Zij waren gelogeerd in barakken die in de buurt lagen. De
controle over het kamp was in handen van drie SS-ers,
waaronder de kampchef Hauptscharführer Johann-Richard vom
Endt (1904 – 1962). Het merendeel van de gevangenen moest
werken in leegstaande magazijnen die omgevormd waren tot
mechanische ateliers en die door de „Bremer Wollkämmerei“
in lease gegeven waren aan de firma Deschimag. De
werkplaats bevond zich op 1 km van het kamp; de gevangenen
moesten onderdelen maken in het kader van project
„Valentin“, een basis voor onderzeeers in aanbouw te
Bremen-Farge.
Een andere groep van ongeveer 200 gevangenen werd
dagelijks met een platbodem de rivier de Weser
stroomopwaarts tot aan Gröpelingen gebracht; dit Kommando
was vooral heel zwaar omdat deze verplaatsing de werkdag
aanzienlijk langer liet duren. Een groep van 170 Joden,
die aangekomen was in november 1944, maakte er deel van
uit. De dodentol was aanzienlijk hoger in de
bouwkommando's, die aan de slechte weersomstandigheden
waren blootgesteld, dan in de Kommando's die in de
produktie werkten, omdat zij min of meer beschermd waren
tegen de klimatologische risico's. Als het kamp van
Blumenthal een bijzonder hoog sterftecijfer heeft gekend
ten opzicht van andere, gelijkaardige Buitenkampen van
Neuengamme, dan moeten andere factoren hierin een rol
gespeeld hebben, zoals de slechte behandeling en de
ondervoeding. De na-oorlogse getuigenissen van de
overlevenden laten wat dat betreft niets aan de
verbeelding over.
Twee gebeurtenissen in het bijzonder werden in het
geheugen van de overlevenden gegraveerd: de publieke
ophanging van twee gevangenen en een ontsnappingspoging.

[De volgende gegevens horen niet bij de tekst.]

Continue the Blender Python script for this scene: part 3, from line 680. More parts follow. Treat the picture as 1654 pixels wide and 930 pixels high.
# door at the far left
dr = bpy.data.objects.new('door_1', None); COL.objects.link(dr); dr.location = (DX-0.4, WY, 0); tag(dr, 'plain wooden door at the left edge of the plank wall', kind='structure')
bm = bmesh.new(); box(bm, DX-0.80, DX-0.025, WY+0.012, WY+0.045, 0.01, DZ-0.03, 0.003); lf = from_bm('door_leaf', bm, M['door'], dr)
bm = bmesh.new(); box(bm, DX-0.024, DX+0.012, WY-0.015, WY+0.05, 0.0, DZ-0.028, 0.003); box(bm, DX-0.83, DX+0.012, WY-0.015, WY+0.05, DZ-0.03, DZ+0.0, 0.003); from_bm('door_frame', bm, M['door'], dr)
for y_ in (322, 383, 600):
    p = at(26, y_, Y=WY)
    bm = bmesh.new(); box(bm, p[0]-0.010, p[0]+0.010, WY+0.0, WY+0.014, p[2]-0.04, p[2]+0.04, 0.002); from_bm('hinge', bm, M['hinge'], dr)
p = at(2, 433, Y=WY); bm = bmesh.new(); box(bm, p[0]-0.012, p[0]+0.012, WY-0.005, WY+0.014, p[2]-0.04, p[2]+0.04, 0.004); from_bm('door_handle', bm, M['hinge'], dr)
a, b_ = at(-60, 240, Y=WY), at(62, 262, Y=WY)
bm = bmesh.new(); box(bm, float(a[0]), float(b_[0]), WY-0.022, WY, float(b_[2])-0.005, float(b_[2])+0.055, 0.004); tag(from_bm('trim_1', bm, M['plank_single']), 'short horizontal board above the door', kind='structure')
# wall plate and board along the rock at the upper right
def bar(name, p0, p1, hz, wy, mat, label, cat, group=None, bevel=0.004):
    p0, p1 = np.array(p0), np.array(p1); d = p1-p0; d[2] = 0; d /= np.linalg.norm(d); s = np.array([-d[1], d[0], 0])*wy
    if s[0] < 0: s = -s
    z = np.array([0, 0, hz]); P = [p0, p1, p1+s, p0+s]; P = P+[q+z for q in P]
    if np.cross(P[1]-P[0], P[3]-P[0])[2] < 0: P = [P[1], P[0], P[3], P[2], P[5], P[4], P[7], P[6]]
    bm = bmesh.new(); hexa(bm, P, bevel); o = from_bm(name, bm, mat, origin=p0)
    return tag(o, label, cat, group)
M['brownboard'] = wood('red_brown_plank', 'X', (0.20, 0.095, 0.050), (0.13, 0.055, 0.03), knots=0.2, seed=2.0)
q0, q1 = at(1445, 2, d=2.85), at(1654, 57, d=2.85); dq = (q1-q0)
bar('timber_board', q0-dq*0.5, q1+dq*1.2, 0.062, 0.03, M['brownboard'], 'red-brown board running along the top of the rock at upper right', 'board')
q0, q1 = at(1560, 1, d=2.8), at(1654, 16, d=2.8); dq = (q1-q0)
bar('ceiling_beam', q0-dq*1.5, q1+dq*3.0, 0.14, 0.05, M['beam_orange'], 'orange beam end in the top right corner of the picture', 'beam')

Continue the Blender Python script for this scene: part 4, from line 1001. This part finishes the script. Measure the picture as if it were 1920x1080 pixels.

Twee Polen waren ter dood veroordeeld wegens „sabotage“
ze hadden in de fabfriek een stuk leer georganiseerd
waarmee ze een riem wilden maken.
Ze werden opgehangen voor de verzamelde gevangenen,
opgesteld in rijen. Doordat het kamp zich aan de oever van
de Weser en in de nabijheid van de stad Blumenthal bevond,
zaten de balkons en de vensters van de huizen, net zoals
de populieren langs de rivier, vol met nieuwsgierigen.
Een kern van verzetsmensen, voor het merendeel Fransen,
waren er in geslaagd een tunnel te graven onder de dubbele
omheining van het kamp. Die begon in barak nr. 7 waar ze
eerst de vloer opbroken hadden; dit was mogelijk omdat het
blok leeg stond door de afwezigheid van de nachtploeg. Het
plan mislukte; men had risico's moeten nemen bij het
stutten van het plafond en de wanden van de tunnel met
allerlei plankjes en balken en het mulle zand begaf onder
het gewicht van een voertuig dat langs de omheining aan de
kant van de oever reed. Twee Fransen, ondervraagd door de
SS, verklaarden dat ze alleen gehandeld hadden. Ze werden
streng gestraft, maar ze overleefden allebei.
Tijdens de evacuatie van het kamp, tussen 7 en 9 april
1945, werd het merendeel van de gevangenen verplicht wat
later de „dodenmars“ genoemd werd te volgen. Hun eerste
halte was het Kommando van Bremen-Farge. Als ze er al in
geslaagd waren om de vermoeiende mars te overleven,
waarbij de zwaktsten die niet meer konden volgen door de
bewakers neergeschoten werden, dan overleed een groot deel
van hen op 3 mei 1945 op de schepen die zonken in de baai
van Neustadt (Baltische Zee), dicht bij de stad Lübeck.